PROBLEM TO WORK ON> Return the whole listing, line for line, without the pictures in it.

┌────────

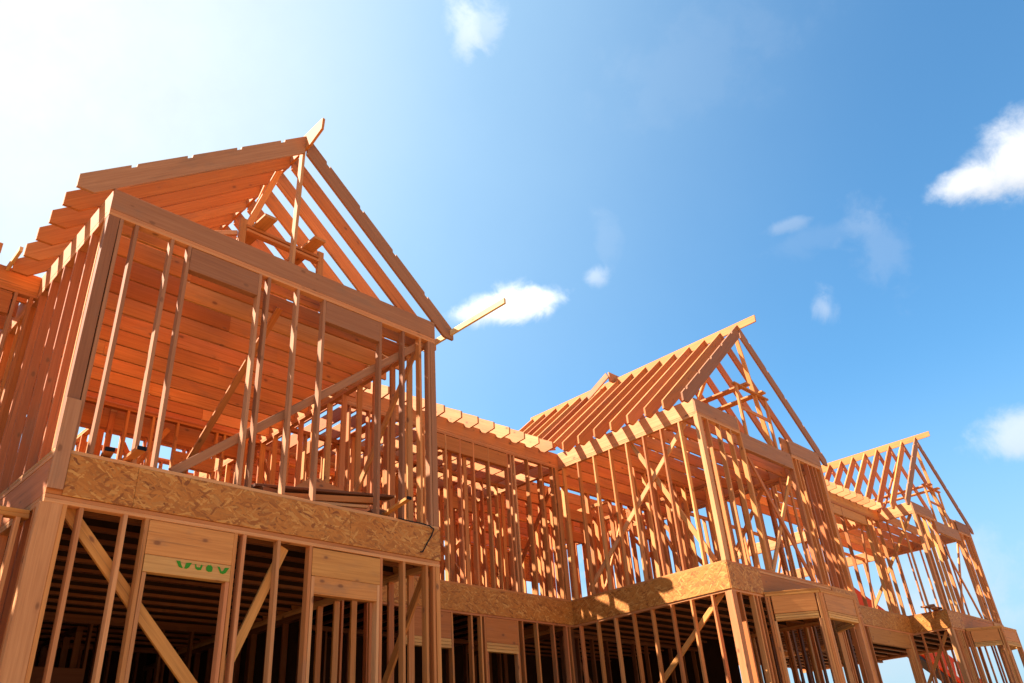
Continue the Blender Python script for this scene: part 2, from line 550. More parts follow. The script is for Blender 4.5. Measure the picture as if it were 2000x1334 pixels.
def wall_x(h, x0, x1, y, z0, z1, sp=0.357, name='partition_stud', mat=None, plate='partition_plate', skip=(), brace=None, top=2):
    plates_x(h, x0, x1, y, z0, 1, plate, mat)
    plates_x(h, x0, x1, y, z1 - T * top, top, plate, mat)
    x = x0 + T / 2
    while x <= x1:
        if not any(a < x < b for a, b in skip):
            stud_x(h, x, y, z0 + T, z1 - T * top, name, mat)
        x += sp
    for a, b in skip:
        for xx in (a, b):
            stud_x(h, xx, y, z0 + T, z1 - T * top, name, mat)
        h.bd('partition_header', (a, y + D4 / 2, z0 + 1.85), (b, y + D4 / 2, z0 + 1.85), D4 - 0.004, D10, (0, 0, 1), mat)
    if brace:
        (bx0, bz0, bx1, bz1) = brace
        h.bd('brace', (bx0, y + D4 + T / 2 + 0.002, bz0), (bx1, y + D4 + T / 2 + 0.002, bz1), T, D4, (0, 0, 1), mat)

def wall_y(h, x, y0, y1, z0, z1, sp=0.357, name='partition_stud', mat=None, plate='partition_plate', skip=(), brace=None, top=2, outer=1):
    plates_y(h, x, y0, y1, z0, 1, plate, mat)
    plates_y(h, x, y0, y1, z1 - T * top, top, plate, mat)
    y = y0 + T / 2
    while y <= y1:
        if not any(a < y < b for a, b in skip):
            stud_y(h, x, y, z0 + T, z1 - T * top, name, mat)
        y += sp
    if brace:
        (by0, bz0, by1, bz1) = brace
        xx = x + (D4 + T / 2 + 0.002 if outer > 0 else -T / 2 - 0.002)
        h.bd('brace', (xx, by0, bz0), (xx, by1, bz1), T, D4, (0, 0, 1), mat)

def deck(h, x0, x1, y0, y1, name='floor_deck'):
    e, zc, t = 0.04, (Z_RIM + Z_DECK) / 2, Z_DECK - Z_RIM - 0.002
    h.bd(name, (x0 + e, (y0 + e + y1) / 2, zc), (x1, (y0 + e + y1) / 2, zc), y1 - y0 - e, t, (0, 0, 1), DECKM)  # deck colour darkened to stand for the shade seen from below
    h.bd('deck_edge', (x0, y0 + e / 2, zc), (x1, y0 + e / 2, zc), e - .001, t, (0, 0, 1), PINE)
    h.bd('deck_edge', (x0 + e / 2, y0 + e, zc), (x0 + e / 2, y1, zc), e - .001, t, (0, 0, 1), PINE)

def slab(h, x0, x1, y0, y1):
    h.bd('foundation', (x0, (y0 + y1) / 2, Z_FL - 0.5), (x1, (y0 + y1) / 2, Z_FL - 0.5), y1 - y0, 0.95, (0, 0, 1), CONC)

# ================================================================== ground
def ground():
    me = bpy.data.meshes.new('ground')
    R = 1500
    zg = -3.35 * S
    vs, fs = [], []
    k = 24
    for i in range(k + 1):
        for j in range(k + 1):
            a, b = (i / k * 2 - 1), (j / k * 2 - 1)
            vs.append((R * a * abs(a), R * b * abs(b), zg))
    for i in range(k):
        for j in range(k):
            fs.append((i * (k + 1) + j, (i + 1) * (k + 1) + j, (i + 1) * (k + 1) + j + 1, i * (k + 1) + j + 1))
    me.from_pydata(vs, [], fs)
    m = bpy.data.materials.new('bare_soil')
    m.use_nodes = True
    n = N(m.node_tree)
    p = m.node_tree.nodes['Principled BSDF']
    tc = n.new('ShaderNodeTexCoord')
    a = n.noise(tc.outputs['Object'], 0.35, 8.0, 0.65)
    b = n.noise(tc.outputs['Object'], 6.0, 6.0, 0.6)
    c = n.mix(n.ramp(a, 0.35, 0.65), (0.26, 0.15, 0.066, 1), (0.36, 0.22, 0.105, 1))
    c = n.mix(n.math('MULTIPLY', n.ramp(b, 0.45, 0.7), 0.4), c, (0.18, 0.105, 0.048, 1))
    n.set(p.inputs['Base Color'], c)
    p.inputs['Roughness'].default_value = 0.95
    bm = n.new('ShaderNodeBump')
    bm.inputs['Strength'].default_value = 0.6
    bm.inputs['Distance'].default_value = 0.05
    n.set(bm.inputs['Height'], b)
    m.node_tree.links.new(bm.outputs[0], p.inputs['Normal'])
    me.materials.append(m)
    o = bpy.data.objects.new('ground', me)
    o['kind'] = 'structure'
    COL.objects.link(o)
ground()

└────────

ANSWER TO THIS TASK>
Continue the Blender Python script for this scene: part 2, from line 550. More parts follow. The script is for Blender 4.5. Measure the picture as if it were 2000x1334 pixels.
def wall_x(h, x0, x1, y, z0, z1, sp=0.357, name='partition_stud', mat=None, plate='partition_plate', skip=(), brace=None, top=2):
    plates_x(h, x0, x1, y, z0, 1, plate, mat)
    plates_x(h, x0, x1, y, z1 - T * top, top, plate, mat)
    x = x0 + T / 2
    while x <= x1:
        if not any(a < x < b for a, b in skip):
            stud_x(h, x, y, z0 + T, z1 - T * top, name, mat)
        x += sp
    for a, b in skip:
        for xx in (a, b):
            stud_x(h, xx, y, z0 + T, z1 - T * top, name, mat)
        h.bd('partition_header', (a, y + D4 / 2, z0 + 1.85), (b, y + D4 / 2, z0 + 1.85), D4 - 0.004, D10, (0, 0, 1), mat)
    if brace:
        (bx0, bz0, bx1, bz1) = brace
        h.bd('brace', (bx0, y + D4 + T / 2 + 0.002, bz0), (bx1, y + D4 + T / 2 + 0.002, bz1), T, D4, (0, 0, 1), mat)

def wall_y(h, x, y0, y1, z0, z1, sp=0.357, name='partition_stud', mat=None, plate='partition_plate', skip=(), brace=None, top=2, outer=1):
    plates_y(h, x, y0, y1, z0, 1, plate, mat)
    plates_y(h, x, y0, y1, z1 - T * top, top, plate, mat)
    y = y0 + T / 2
    while y <= y1:
        if not any(a < y < b for a, b in skip):
            stud_y(h, x, y, z0 + T, z1 - T * top, name, mat)
        y += sp
    if brace:
        (by0, bz0, by1, bz1) = brace
        xx = x + (D4 + T / 2 + 0.002 if outer > 0 else -T / 2 - 0.002)
        h.bd('brace', (xx, by0, bz0), (xx, by1, bz1), T, D4, (0, 0, 1), mat)

def deck(h, x0, x1, y0, y1, name='floor_deck'):
    e, zc, t = 0.04, (Z_RIM + Z_DECK) / 2, Z_DECK - Z_RIM - 0.002
    h.bd(name, (x0 + e, (y0 + e + y1) / 2, zc), (x1, (y0 + e + y1) / 2, zc), y1 - y0 - e, t, (0, 0, 1), DECKM)  # deck colour darkened to stand for the shade seen from below
    h.bd('deck_edge', (x0, y0 + e / 2, zc), (x1, y0 + e / 2, zc), e - .001, t, (0, 0, 1), PINE)
    h.bd('deck_edge', (x0 + e / 2, y0 + e, zc), (x0 + e / 2, y1, zc), e - .001, t, (0, 0, 1), PINE)

def slab(h, x0, x1, y0, y1):
    h.bd('foundation', (x0, (y0 + y1) / 2, Z_FL - 0.5), (x1, (y0 + y1) / 2, Z_FL - 0.5), y1 - y0, 0.95, (0, 0, 1), CONC)

# ================================================================== ground
def ground():
    me = bpy.data.meshes.new('ground')
    R = 1500
    zg = -3.35 * S
    vs, fs = [], []
    k = 24
    for i in range(k + 1):
        for j in range(k + 1):
            a, b = (i / k * 2 - 1), (j / k * 2 - 1)
            vs.append((R * a * abs(a), R * b * abs(b), zg))
    for i in range(k):
        for j in range(k):
            fs.append((i * (k + 1) + j, (i + 1) * (k + 1) + j, (i + 1) * (k + 1) + j + 1, i * (k + 1) + j + 1))
    me.from_pydata(vs, [], fs)
    m = bpy.data.materials.new('bare_soil')
    m.use_nodes = True
    n = N(m.node_tree)
    p = m.node_tree.nodes['Principled BSDF']
    tc = n.new('ShaderNodeTexCoord')
    a = n.noise(tc.outputs['Object'], 0.35, 8.0, 0.65)
    b = n.noise(tc.outputs['Object'], 6.0, 6.0, 0.6)
    c = n.mix(n.ramp(a, 0.35, 0.65), (0.26, 0.15, 0.066, 1), (0.36, 0.22, 0.105, 1))
    c = n.mix(n.math('MULTIPLY', n.ramp(b, 0.45, 0.7), 0.4), c, (0.18, 0.105, 0.048, 1))
    n.set(p.inputs['Base Color'], c)
    p.inputs['Roughness'].default_value = 0.95
    bm = n.new('ShaderNodeBump')
    bm.inputs['Strength'].default_value = 0.6
    bm.inputs['Distance'].default_value = 0.05
    n.set(bm.inputs['Height'], b)
    m.node_tree.links.new(bm.outputs[0], p.inputs['Normal'])
    me.materials.append(m)
    o = bpy.data.objects.new('ground', me)
    o['kind'] = 'structure'
    COL.objects.link(o)
ground()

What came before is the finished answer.